EXERCISE | Going from the top of the data below, give again each line through the one containing "scene.camera = cam", both ends kept.

DATA |
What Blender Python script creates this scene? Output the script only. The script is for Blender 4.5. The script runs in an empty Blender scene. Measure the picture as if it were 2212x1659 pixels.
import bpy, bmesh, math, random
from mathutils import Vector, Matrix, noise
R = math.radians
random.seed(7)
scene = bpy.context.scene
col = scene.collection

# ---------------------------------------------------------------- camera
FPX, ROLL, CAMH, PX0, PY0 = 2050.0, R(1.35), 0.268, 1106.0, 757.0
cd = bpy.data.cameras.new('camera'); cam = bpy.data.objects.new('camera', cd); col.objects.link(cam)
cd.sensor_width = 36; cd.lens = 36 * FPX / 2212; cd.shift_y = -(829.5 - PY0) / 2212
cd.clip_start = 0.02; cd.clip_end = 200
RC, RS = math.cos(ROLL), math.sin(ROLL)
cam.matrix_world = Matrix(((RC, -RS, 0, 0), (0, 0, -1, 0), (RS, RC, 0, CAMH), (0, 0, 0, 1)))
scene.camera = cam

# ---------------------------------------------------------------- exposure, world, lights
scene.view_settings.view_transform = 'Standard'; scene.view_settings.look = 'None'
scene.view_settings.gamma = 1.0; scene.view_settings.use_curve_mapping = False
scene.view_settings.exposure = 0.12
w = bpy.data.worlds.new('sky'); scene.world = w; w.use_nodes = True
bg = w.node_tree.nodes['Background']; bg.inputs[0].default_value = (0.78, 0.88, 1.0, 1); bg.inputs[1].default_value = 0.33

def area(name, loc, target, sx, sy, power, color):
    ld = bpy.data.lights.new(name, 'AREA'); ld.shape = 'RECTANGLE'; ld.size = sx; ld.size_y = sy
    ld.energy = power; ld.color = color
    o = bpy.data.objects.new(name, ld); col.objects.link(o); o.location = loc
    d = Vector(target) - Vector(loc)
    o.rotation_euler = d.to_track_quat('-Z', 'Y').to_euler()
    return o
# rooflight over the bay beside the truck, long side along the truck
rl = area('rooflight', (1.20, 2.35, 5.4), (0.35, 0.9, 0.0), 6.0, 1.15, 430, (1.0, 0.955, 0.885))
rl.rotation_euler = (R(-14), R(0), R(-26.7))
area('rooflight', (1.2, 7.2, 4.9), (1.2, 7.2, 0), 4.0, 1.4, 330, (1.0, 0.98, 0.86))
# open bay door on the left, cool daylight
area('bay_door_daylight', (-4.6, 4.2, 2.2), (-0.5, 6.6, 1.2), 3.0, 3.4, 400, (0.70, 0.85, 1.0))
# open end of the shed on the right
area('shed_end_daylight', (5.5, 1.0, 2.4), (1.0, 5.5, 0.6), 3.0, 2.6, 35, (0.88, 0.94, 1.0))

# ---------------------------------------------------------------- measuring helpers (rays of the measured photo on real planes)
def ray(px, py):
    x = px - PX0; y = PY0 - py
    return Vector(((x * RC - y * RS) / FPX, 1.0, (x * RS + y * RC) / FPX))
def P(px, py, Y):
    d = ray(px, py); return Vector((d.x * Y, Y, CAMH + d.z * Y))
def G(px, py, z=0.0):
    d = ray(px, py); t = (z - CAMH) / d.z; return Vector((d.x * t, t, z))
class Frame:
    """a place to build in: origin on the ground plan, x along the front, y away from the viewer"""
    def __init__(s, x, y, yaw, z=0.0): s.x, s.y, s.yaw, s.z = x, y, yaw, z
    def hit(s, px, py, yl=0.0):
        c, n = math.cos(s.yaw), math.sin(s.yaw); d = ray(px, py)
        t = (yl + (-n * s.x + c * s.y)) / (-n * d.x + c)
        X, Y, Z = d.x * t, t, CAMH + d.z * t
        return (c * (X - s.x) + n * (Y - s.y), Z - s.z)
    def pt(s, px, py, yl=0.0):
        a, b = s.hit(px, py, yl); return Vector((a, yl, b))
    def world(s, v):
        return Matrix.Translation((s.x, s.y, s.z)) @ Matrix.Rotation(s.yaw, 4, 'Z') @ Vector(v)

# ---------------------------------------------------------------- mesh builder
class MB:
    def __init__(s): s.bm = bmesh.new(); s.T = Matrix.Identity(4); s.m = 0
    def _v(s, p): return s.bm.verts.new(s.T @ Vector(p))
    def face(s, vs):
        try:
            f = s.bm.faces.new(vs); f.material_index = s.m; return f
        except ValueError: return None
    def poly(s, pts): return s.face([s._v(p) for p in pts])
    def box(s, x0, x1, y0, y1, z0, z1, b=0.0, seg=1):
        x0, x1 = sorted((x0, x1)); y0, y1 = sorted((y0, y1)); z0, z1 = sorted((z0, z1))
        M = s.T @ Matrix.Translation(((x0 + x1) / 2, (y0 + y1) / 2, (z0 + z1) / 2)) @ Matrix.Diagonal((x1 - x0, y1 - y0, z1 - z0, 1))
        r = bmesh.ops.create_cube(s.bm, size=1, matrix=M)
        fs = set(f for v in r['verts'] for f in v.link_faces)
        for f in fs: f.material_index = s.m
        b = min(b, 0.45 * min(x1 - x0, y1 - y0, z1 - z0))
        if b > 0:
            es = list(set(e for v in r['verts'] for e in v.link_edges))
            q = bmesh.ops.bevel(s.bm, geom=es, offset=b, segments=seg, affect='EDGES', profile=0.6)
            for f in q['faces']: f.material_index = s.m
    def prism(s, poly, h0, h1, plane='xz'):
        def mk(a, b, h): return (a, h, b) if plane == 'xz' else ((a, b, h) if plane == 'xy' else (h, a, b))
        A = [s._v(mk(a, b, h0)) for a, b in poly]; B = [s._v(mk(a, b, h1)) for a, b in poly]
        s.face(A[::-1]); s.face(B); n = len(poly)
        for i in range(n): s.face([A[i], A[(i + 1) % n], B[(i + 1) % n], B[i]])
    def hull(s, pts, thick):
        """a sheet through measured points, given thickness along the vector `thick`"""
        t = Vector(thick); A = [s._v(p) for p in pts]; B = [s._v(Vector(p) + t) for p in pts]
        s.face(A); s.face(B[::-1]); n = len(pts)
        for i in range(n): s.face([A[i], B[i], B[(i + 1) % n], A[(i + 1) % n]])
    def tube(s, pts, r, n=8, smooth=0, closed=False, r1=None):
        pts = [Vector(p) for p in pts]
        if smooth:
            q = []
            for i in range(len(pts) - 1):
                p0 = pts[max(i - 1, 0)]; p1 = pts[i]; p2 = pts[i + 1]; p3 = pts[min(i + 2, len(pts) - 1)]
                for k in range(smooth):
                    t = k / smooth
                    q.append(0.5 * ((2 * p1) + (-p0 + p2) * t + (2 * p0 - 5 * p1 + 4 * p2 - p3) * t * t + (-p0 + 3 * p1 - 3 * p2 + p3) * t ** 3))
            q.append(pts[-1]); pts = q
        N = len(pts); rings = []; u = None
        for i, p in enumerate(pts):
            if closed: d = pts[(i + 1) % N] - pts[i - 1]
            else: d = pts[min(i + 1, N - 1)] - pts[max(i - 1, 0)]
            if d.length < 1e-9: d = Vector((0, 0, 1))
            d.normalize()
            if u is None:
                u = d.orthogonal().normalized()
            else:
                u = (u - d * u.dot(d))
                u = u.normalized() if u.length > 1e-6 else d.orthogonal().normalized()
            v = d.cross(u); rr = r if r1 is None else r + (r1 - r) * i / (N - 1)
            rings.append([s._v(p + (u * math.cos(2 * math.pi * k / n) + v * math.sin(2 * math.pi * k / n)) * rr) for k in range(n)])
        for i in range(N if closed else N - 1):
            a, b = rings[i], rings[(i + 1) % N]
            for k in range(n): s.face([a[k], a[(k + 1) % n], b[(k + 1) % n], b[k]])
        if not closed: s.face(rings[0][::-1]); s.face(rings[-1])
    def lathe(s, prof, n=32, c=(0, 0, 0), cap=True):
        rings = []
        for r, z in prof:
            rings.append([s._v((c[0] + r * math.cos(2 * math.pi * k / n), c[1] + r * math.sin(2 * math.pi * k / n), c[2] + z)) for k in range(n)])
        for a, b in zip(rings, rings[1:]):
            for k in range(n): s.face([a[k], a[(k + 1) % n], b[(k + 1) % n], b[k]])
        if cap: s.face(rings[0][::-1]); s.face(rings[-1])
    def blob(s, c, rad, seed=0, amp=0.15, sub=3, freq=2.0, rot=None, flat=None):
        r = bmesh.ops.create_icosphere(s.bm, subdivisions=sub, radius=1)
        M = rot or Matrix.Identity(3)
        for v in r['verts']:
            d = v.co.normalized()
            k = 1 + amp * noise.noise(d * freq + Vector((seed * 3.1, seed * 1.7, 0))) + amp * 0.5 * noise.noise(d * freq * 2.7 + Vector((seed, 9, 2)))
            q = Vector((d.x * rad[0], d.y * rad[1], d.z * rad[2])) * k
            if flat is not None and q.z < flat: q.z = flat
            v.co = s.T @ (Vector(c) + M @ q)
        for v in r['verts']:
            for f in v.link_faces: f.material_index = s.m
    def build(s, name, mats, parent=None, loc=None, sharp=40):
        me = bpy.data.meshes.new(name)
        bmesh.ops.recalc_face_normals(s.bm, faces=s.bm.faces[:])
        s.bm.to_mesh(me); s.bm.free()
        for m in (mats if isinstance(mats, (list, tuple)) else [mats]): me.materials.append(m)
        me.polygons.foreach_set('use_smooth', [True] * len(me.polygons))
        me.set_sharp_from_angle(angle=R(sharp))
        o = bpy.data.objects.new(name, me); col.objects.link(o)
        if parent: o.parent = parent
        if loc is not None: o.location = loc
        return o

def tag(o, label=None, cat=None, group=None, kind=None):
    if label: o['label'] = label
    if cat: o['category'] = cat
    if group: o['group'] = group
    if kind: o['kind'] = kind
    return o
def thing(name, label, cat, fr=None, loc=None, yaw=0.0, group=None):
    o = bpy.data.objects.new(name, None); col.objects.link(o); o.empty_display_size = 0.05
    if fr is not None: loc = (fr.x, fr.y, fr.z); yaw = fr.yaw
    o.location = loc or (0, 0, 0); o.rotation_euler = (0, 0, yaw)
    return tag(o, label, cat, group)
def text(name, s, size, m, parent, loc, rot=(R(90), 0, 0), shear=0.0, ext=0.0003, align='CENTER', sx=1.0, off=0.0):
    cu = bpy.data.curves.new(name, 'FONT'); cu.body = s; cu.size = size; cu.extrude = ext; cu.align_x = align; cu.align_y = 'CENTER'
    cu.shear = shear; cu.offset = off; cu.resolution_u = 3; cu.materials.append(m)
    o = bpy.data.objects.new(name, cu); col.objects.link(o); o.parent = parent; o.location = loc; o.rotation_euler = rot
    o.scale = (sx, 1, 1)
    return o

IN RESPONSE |
What Blender Python script creates this scene? Output the script only. The script is for Blender 4.5. The script runs in an empty Blender scene. Measure the picture as if it were 2212x1659 pixels.
import bpy, bmesh, math, random
from mathutils import Vector, Matrix, noise
R = math.radians
random.seed(7)
scene = bpy.context.scene
col = scene.collection

# ---------------------------------------------------------------- camera
FPX, ROLL, CAMH, PX0, PY0 = 2050.0, R(1.35), 0.268, 1106.0, 757.0
cd = bpy.data.cameras.new('camera'); cam = bpy.data.objects.new('camera', cd); col.objects.link(cam)
cd.sensor_width = 36; cd.lens = 36 * FPX / 2212; cd.shift_y = -(829.5 - PY0) / 2212
cd.clip_start = 0.02; cd.clip_end = 200
RC, RS = math.cos(ROLL), math.sin(ROLL)
cam.matrix_world = Matrix(((RC, -RS, 0, 0), (0, 0, -1, 0), (RS, RC, 0, CAMH), (0, 0, 0, 1)))
scene.camera = cam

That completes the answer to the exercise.